*What needs to be done*:
Go through the listing and return every line with "Blender" in it.

*Information provided*:
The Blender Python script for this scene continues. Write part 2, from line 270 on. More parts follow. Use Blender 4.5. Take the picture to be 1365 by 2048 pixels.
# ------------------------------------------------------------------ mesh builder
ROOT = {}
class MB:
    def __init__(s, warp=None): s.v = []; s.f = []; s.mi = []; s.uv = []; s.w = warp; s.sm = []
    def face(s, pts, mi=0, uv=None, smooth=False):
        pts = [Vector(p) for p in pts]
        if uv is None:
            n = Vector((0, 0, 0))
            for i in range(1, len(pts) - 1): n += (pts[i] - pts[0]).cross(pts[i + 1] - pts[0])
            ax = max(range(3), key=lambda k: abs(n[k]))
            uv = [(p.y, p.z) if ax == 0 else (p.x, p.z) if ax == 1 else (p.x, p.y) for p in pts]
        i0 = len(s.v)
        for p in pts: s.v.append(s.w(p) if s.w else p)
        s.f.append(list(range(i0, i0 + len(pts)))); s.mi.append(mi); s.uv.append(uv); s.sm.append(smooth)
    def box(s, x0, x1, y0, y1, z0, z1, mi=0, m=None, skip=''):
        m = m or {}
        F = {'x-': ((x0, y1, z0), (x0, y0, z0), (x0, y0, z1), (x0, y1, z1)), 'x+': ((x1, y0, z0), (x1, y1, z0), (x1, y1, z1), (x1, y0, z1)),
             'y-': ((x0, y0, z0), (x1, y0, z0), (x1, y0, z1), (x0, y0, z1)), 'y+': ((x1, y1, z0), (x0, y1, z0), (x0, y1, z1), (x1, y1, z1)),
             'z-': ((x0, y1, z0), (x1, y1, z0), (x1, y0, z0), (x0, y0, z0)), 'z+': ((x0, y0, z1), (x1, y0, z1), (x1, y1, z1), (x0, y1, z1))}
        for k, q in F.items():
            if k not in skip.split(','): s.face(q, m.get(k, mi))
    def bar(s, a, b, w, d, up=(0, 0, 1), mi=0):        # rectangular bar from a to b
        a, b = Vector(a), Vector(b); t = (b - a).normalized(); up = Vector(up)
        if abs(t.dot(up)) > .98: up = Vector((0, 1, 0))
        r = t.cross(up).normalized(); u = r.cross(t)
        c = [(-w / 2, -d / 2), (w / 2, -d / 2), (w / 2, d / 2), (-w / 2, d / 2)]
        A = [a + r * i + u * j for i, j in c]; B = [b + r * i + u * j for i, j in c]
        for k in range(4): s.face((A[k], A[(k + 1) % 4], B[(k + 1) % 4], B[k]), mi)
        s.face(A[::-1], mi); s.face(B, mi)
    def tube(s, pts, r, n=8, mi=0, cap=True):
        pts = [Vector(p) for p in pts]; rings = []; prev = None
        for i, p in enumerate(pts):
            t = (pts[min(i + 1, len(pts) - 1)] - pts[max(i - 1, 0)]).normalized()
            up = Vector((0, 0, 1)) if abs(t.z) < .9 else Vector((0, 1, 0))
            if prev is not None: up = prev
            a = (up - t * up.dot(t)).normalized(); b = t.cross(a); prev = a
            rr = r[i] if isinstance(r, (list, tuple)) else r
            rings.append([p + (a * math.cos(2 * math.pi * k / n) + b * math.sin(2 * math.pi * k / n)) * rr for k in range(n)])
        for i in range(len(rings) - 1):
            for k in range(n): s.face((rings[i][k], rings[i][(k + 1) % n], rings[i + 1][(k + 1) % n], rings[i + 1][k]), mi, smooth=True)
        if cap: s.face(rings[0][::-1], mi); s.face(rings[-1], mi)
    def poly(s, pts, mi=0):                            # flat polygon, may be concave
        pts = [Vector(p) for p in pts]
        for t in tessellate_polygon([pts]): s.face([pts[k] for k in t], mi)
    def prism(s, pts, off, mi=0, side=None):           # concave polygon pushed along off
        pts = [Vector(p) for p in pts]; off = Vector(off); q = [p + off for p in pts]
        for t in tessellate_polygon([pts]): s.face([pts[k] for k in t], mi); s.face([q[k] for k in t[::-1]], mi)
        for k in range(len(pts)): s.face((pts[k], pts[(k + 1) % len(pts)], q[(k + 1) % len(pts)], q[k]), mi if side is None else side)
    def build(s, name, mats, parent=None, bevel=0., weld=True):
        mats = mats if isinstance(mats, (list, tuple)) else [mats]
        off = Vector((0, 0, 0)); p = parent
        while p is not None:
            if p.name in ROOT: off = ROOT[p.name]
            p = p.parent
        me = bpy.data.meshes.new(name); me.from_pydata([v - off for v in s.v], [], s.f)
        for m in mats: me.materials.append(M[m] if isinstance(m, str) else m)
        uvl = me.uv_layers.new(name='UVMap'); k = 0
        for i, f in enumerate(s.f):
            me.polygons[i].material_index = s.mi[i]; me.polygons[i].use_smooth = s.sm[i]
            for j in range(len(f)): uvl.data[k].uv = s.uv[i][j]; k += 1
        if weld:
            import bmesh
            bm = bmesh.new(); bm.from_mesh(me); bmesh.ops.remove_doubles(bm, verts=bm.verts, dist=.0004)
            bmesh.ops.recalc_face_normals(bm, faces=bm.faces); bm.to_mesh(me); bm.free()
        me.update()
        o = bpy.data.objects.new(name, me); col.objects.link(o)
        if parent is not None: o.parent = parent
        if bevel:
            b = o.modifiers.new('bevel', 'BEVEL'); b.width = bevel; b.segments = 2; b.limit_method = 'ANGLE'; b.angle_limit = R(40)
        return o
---
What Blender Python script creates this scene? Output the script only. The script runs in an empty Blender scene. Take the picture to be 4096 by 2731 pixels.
---
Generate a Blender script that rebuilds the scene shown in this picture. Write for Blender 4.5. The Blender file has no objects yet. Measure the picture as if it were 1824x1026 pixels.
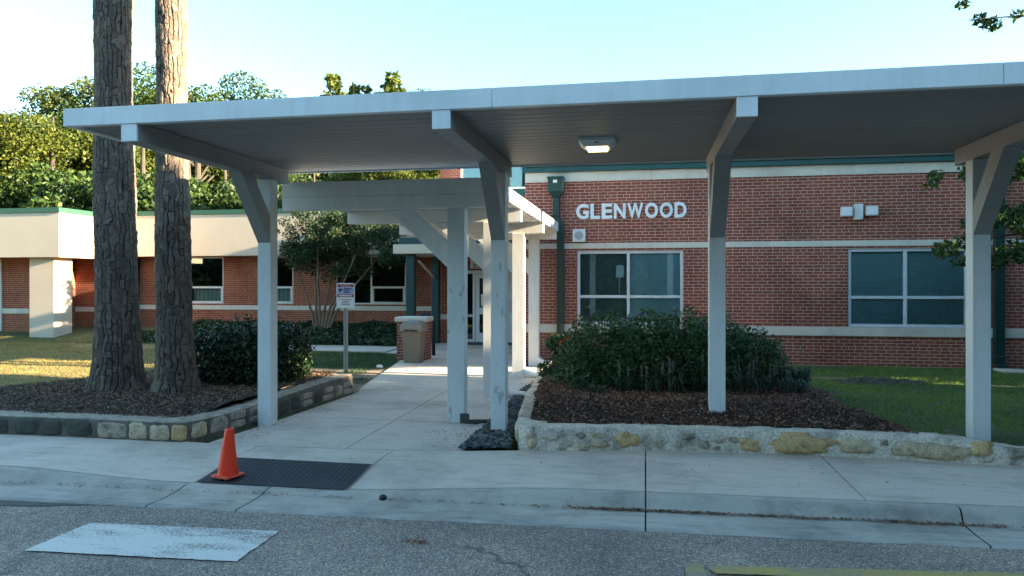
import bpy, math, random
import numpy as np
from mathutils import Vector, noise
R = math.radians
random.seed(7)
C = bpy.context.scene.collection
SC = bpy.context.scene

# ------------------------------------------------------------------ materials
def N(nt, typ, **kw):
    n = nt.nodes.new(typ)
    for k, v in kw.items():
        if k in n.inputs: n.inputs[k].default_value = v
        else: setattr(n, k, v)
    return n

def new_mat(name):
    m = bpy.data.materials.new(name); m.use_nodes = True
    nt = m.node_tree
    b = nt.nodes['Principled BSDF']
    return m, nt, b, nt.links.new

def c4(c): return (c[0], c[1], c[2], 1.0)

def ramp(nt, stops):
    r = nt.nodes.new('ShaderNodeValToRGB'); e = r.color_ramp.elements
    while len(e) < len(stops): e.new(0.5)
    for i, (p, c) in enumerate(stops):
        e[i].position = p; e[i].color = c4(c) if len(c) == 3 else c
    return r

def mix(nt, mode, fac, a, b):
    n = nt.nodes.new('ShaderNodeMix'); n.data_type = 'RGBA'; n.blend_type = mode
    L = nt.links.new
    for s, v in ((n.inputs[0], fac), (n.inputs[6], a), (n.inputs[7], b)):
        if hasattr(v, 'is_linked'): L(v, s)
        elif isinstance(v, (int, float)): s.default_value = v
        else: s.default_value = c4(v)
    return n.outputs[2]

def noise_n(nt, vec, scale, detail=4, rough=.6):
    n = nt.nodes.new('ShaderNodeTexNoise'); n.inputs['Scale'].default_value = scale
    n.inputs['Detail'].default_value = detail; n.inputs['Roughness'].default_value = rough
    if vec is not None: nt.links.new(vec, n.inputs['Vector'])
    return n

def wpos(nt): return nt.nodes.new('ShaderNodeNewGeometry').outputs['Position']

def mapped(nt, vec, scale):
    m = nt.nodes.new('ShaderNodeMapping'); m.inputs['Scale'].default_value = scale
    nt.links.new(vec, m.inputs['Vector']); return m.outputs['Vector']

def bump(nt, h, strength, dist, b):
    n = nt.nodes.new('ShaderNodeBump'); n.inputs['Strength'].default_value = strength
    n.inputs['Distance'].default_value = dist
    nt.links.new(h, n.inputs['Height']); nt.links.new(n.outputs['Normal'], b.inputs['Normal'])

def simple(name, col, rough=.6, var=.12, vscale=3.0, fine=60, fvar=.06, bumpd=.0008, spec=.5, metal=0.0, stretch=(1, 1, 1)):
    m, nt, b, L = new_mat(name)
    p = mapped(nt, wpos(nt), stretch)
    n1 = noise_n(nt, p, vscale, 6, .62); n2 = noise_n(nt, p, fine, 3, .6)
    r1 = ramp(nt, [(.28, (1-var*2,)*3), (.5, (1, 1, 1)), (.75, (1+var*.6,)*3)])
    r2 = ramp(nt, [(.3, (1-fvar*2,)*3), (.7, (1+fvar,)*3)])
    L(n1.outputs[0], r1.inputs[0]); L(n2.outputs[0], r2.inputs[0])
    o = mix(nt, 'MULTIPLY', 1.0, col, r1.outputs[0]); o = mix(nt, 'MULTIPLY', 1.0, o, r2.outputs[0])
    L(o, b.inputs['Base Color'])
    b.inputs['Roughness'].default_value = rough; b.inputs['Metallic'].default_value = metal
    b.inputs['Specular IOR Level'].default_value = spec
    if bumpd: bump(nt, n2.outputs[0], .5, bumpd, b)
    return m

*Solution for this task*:
The Blender Python script for this scene continues. Write part 2, from line 270 on. More parts follow. Use Blender 4.5. Take the picture to be 1365 by 2048 pixels.
What Blender Python script creates this scene? Output the script only. The script runs in an empty Blender scene. Take the picture to be 4096 by 2731 pixels.
Generate a Blender script that rebuilds the scene shown in this picture. Write for Blender 4.5. The Blender file has no objects yet. Measure the picture as if it were 1824x1026 pixels.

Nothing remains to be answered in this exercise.